Opps, looks like the Democrats woke up 2 weeks too early.
Interesting take on elections. Money means everything and ideas and personalities are irrelevant. I will be interested to se how close these guys are come Nov 8.
IMHO, they are no better than the Dims who want to cuddle with the terrorist. If you haven't noticed, things are kinda critical (scary) right now.
Like I said...IMHO only.
Oh..and if you don't vote you lose your right to complain!
As Rush noted yesterday, he really only had 2 callers of the cut-and-run sort, and they were very unconvincing IMO.
AMEN!!!
I don't think that is what they are implying. The money raised correlates to the passion of the base, and that's hard to poll. But that passion translates to votes on election day, which is the only poll that really matters, as they say.
And so the logic is vote the other side in and they will do even less?? That's just NUTS.
And if nothing else, think of what the current Supreme Court would be like if Kerry had won...
Be afraid. Be very afraid.
We used FEC data on fund-raising as of reports filed on 31 July. In many states, the primaries had not been conducted, and the general elections were a light-year away. Still, our predictions were 99.5% accurate. We were wrong, as I recall, in only three races.
Since I know my own District, I challenge this article's prediction that Charles Taylor (R) will hang on in the NC 11th District against Heath Shuler (D). But in general, this analysis is accurate on the facts about fund-raising now, and its historical analysis of what that means for electoral success.
Congressman Billybob
Latest article: "An Open Letter to President Bollinger"
Please see my most recent statement on running for Congress, here.
Guess your take is correct. I went there and read the entire article. It's a good way of looking at elections given the past predictive ability of their model. I also see they predict my congressman, Charles Taylor, will win based on his fundraising despite the last poll I saw that had him 11 points down.
Thursday was the first day for early voting here in NC. I was at the polls at 9:30 AM to vote and I wasn't even close to being one of the first people there.
I think someone needs to bookmark all the articles like this. Come November 8, after the only poll that matters, there will be a lot of people either eating crow or patting themselves on the back.
Never fear...I'd rather have a bunch of RINO's in office who can't fog a mirror than any Dimocrat.

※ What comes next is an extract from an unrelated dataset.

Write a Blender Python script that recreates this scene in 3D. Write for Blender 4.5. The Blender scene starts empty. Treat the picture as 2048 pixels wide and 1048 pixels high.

I'll vote as always, but I'm really starting to think that Boortz has the right idea:
If you pay between $1-$10,000 in Federal income taxes, you get one vote, $10,001-$20,000, two votes...up to $50,000 and 5 votes. After that, you don't get anymore votes. That way, those who are productive contributors to society get to influence what that society does and the non-controbutors have to shut up and simply accept what the largess of the others deem worthwhile.
Like I've often told my students: I'd be a horrible President, but a great Dictator!
Perhaps I'm restating the obvious, but, just get out there and vote!!!
I would be content if only those who paid taxes were allowed to vote!
My sister was a liberal until she got a job...
The overwhelming majority of cut-and-run Republicans voted for Kerry enthusiastically in 2004, joined the Republican ranks for a few hours or minutes, then decided against voting their new partisan line but vocally attempt to persuade more long-standing Republicans to join them.
Come Election Day, I seriously doubt if the ranks of "cut-and-run" Republicans who actually voted (mostly) along the partisan line in 2002 and 2004 but decline to vote Republican in 2006 number more than 100,000 nationwide (about 200 per Congressional district). I exclude from this figure the deceased, incarcerated, and disenfranchised, including those military voters who reside in states that effectively exclude them from electoral participation. More Kerry voters will elect Republicans to Congress--but the media cannot find them because the can afford to poll only their own newsrooms.